Hey guys,
I'm doing work on completing the square.
There is one small thing I don't understand with the kind of question I have attached. (solve for x)
When you don't get an (x+b)^2=0 expression but instead get an (x+b)^2=a expression,
the textbook will give the solution to x as x = -b+(root)a
I guess they want to just do x+b inside the brackets, be left over with (root)a and then square (root)a to have a=a.
Is this legal? When expanding a binomial multiplied by a binomial, don't you have to cross multiply?
Won't this equation be left with a 2bx to imbalance the equation?
Many thanks,
Corey
I'm gonna be honest - I have no clue what you're asking. What I do know is, looking at your attachment, that's wrong.

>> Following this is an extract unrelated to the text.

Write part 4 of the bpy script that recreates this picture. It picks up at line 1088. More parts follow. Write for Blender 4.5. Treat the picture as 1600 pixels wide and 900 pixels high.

Everything is fine up until line 4. When moving from line 3 to line 4, you've removed the square from the brackets. Where has it gone? Remember - things can't just disappear in maths, they have to move somewhere or you must change both sides of the equation. On top of that, when you moved that 17/4 to the other side, you forgot to change its sign to +17/4. To remove the square from the brackets (and this is what the book is doing), you should take the square root of both sides. This will cancel out the squaring of the (x+5/2)^2, and leave a square root on the other side. However, since you don't know if +sqrt(17)/2 or -sqrt(17)/2 led to (x-5/2)^2, you will need to leave the second square root as +/-, just as the book does. The plus/minus thing might sound complicated, so I will come back to it. First, here's how the working should look, for full clarity:
On the plus/minus thing, imagine your equation is x^2=4. This is real simple, right - you square a number, it equals 4. What is that number? Well, there are two numbers that become 4 when you square them - 2^2=4, because 2*2=4. However, (-2)^2 ALSO equals 4, because a negative times a negative makes a positive. Hence, (-2)^2=-2*-2=4. So, the solution to x^2=4 ISN'T x=2, it's actually x=-2 OR 2. We commonly write this as x=-2,2, or as x=plus/minus 2.
Some of that you may have already known, but again, had no clue what you were actually asking, so had to make some guesses. Let me know if I haven't solved your confusion, and maybe try rewording what you're having trouble understanding?